* **To be done**
Find the string "scene" and gather every line that holds it.

* **Dataset content**
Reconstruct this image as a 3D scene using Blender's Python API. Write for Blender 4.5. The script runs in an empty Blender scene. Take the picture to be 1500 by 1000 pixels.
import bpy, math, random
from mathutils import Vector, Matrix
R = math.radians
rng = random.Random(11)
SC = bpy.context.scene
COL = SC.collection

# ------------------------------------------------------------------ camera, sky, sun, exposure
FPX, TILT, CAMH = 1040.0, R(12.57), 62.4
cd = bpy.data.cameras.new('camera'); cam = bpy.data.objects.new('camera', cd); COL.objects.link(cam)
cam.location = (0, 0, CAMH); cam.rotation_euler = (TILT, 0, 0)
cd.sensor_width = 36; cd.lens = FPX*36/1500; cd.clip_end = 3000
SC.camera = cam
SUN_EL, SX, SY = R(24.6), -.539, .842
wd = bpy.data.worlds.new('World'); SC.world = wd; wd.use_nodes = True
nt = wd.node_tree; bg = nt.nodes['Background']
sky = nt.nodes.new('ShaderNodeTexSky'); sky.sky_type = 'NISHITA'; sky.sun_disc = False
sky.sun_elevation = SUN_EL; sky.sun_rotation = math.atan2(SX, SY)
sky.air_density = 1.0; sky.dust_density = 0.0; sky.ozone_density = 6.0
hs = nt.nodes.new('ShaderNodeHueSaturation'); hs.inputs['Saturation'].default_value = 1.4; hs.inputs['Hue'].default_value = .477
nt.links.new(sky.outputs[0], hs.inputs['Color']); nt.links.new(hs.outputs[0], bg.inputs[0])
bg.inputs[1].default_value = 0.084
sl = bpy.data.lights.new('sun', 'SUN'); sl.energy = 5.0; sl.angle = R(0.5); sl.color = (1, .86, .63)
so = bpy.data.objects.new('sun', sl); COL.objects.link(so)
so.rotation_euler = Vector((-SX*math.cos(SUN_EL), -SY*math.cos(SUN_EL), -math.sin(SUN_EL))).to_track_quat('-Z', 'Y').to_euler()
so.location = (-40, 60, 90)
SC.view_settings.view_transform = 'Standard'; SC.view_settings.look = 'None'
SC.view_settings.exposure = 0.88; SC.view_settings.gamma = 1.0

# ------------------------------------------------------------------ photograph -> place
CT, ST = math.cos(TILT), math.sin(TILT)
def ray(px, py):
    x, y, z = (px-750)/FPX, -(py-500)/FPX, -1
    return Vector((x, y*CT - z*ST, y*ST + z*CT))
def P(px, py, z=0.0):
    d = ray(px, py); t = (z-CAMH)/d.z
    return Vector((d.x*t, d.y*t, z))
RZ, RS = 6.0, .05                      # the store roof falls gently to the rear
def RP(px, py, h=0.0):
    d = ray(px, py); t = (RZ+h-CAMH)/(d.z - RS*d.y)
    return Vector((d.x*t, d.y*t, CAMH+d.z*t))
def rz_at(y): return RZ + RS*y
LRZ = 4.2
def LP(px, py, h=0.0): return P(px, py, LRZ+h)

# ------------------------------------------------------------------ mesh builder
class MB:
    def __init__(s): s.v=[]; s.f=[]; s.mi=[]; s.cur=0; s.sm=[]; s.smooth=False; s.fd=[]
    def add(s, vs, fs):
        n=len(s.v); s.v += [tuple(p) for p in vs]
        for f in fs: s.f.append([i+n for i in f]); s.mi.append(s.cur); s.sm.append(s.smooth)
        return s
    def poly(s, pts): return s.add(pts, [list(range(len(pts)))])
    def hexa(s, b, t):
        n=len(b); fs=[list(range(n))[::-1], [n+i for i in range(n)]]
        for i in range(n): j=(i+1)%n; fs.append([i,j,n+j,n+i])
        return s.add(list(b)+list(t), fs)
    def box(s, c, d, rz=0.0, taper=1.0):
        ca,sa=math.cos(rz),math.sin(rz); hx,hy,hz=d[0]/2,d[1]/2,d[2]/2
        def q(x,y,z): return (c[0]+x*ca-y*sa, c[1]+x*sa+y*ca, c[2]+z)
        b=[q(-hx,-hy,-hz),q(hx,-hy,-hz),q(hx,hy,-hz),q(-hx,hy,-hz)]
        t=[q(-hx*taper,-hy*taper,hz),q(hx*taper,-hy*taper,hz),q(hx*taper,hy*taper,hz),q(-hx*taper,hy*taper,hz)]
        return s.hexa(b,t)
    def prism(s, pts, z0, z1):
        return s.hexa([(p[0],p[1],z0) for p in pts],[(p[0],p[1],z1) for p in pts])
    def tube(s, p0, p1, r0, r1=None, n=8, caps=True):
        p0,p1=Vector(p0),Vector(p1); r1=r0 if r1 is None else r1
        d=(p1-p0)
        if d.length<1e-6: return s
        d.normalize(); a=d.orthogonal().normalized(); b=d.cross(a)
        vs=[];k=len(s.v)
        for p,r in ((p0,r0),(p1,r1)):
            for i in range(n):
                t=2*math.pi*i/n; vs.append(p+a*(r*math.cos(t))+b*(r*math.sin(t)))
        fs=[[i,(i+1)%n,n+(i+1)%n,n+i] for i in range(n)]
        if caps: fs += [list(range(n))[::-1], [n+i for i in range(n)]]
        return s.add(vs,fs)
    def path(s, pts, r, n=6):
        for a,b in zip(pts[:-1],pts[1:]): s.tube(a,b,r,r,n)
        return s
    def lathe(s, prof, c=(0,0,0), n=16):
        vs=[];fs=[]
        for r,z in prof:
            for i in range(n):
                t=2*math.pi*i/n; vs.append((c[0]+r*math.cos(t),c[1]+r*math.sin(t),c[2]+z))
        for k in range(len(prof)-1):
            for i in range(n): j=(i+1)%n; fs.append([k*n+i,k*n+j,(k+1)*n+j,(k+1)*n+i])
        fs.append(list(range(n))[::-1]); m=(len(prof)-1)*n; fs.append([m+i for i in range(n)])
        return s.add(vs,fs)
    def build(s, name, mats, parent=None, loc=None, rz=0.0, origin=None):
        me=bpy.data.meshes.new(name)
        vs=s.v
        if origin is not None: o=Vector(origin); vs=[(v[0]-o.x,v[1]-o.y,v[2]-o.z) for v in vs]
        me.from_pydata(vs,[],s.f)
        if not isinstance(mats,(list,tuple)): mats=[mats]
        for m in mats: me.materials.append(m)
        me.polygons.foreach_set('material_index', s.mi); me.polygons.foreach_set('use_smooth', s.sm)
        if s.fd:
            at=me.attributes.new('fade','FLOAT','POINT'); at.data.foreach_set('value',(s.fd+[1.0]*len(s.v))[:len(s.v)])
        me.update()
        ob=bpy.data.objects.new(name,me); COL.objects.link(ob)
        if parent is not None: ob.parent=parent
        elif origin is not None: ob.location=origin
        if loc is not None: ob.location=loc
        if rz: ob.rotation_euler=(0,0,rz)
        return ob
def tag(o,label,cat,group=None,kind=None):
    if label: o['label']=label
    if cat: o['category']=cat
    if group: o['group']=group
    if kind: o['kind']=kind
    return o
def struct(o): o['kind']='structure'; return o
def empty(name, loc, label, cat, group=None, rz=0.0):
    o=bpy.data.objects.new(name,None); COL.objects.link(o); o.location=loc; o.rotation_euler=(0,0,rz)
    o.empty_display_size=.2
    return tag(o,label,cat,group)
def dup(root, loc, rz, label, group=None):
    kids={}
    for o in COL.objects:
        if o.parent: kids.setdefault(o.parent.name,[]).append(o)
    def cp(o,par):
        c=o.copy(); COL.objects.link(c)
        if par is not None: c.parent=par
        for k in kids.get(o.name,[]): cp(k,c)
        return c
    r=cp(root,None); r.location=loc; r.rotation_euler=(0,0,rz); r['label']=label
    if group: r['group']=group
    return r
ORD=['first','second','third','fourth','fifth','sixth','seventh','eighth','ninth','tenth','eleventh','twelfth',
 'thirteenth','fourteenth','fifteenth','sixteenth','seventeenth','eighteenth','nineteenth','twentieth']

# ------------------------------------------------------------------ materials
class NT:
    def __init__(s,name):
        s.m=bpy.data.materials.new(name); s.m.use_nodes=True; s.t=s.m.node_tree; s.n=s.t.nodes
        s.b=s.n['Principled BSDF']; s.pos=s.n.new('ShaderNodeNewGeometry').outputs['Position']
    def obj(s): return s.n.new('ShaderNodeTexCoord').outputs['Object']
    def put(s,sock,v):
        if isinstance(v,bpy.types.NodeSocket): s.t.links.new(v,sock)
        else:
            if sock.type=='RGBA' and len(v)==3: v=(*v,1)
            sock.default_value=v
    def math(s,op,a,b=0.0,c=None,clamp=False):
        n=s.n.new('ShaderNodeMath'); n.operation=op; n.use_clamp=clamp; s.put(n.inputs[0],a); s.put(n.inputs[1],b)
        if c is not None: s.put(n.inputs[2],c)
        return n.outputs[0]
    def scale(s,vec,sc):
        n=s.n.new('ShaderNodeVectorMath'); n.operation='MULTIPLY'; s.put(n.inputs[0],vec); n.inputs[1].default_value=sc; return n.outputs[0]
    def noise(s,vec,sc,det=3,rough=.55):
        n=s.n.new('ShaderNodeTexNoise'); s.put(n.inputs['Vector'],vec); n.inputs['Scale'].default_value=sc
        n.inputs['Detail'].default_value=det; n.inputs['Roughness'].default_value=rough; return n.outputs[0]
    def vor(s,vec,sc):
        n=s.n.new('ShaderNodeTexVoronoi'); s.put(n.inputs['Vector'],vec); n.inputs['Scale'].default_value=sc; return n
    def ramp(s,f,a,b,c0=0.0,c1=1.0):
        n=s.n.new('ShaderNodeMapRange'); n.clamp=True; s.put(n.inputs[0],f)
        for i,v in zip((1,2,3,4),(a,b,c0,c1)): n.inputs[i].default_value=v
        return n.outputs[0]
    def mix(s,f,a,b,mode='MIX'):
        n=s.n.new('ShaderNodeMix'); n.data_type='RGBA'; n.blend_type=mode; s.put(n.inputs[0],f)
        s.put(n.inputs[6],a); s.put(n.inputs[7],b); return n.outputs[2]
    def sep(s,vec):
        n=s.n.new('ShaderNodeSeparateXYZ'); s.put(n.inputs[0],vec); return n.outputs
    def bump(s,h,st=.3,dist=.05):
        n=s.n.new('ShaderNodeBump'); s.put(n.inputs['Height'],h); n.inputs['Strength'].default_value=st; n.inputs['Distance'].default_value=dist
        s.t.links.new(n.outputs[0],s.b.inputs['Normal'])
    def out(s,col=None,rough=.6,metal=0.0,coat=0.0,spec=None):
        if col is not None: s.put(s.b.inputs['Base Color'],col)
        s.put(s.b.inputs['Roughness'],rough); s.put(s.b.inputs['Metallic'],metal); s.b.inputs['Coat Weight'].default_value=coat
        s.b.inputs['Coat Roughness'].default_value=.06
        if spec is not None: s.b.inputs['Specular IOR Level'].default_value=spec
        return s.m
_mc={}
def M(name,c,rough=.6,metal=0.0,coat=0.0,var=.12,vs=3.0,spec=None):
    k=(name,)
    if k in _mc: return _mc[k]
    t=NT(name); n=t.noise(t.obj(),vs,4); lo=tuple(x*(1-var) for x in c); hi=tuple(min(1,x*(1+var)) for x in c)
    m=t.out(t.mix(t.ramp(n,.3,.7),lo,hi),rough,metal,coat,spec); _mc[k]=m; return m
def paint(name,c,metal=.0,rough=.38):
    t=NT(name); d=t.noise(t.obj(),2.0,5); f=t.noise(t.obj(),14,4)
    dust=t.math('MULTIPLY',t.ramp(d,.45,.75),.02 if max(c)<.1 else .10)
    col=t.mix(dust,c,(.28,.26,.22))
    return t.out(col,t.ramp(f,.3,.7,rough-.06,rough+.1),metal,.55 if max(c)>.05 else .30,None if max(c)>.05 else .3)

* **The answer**
Reconstruct this image as a 3D scene using Blender's Python API. Write for Blender 4.5. The script runs in an empty Blender scene. Take the picture to be 1500 by 1000 pixels.
SC = bpy.context.scene